By IQT News posted 23 Sep 2020

(Portswigger) Implementation flaws in quantum key distribution systems can undermine claims of ‘unhackable’ cryptographic security, one expert warns.  This follows the announcements from academics at the University of Bristol who recently claimed to have made a breakthrough in making quantum key distribution (QKD) systems commercially viable at scale. Using a technique known as ‘multiplexing’, the UofBristol eam has developed a prototype system that relies on fewer receiver boxes, potentially slashing the cost of building quantum key distribution systems currently used by only governments and large multinational banks.
However, Taylor Hornby, senior security engineer at Electric Coin Company, cautions that comparable systems have been broken in the past because of implementation problems. “If they’re claiming higher security than standard cryptography, they need evidence they’re less likely to have implementation flaws,” Hornby has written.
Hornby’s comments include:
It’s technically correct that when “implemented correctly”, quantum key distribution leverages the laws of physics to ensure that “data being transmitted cannot be intercepted and hacked”.

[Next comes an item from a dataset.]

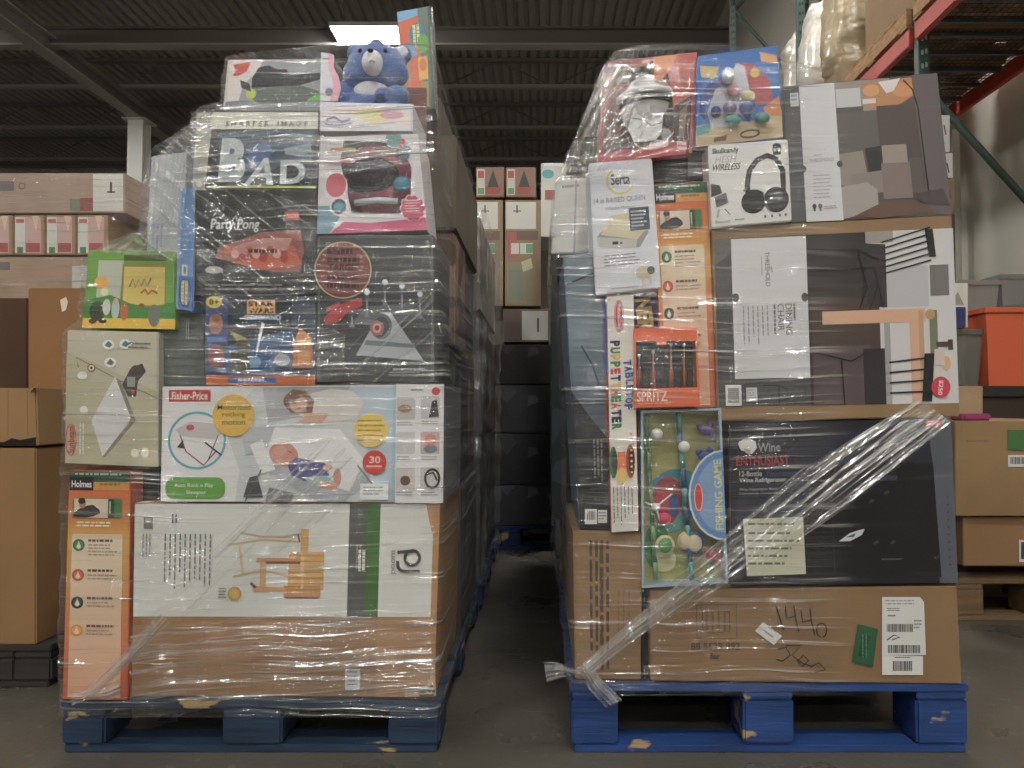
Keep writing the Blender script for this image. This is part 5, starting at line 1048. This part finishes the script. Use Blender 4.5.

However, that “implemented correctly” is a pretty big assumption. Similar systems in the past have been broken through implementation flaws, so if the researchers are claiming higher security than standard cryptography, they need evidence they’re less likely to have implementation flaws.
Everyone’s almost certainly better off using normal crypto that’s post-quantum secure and paying (a fraction of) the £300,000 cost to people to audit it.
Horby warns, “Quantum systems. . . can have physical vulnerabilities that come from the fact that real single-photon detectors and other components don’t behave exactly as their theoretical models predict.”
He continues, “QKD systems can have their own kinds of physical flaws, and the risk they introduce needs to be balanced against the benefits of moving away from reliance on computational hardness assumptions. The burden is on QKD proponents to argue that their physical devices are less likely to contain vulnerabilities than software implementations of conventional cryptography systems.”